One of the events that I was fortunate to view was the World Track and Field Championships on NBC. Usually, when NBC airs Olympic events, most people tend to ignore it. After all, it's not an Olympic year. Why should anybody care?

Well, considering I had a boring weekend ahead of me, I cared. The Championships aired from Friday August 26 through Sunday September 4. NBC only aired the Saturday and Sunday events from the two weekends, and only for 1 1/2 hours in the early afternoon, but I was in front of my TV.

I got to watch athletes that I remembered from the Olympics in 2008. A few of those athletes were not here this year - Jeremy Wariner, Lolo Jones, Stephanie Brown Trafton. But I did see a lot of familiar faces.

Allyson Felix, who ran the 200 in Beijing, ran the 200 (and got bronze) and she also ran the 400 this year and got silver! I hope she doubles again next year in London. Sanya Richards, who is now married and runs as Sanya Richards-Ross, competed in the 400 but did not medal this time around. Walter Dix is a speed runner who is probably our best bet for silver in London. I say silver because unless Usain Bolt of Jamaica gets disqualified (like he did this year in the 100m final), there really is no chance for anyone else to win the 100 or 200 meters.

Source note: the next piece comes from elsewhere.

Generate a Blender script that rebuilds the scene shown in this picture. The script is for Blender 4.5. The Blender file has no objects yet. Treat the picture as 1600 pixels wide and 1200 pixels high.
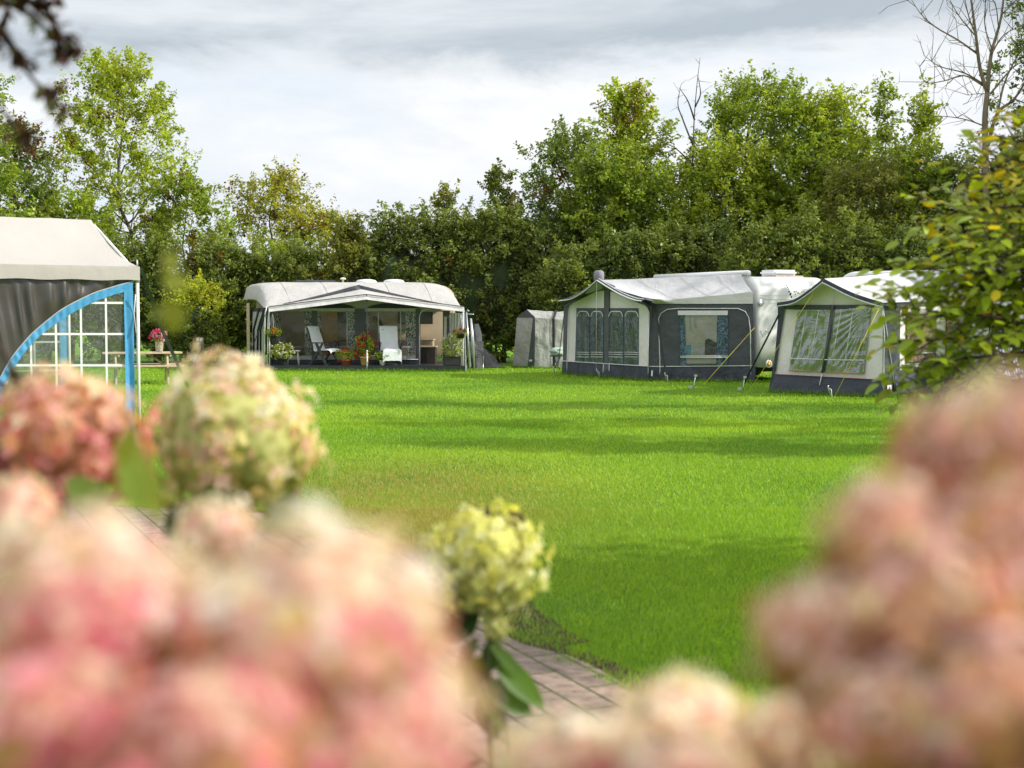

While there were many familiar faces who repeated in their feats, I recognized many athletes from previous championships that won this year! Lashinda Demus competed in Berlin in 2009, but this year she won the 400m hurdles! Carmelita Jeter also competed in 2009 and won the 100m this year. Trey Hardee repeated as world champion in the decathlon.

And some new athletes who I saw this week made statements for themselves to be the frontrunners for London. Ashton Eaton won silver in the decathlon. Jenny Simpson won the 1500 meters. Jesse Williams won the men's high jump event.

If you're reading this and say, "I don't care," well, next year you'll come back and read this Blurb and go, "Hey, she mentioned this winner last year!" I'm keeping an eye out for the stars (and busts, too) of London, just for you!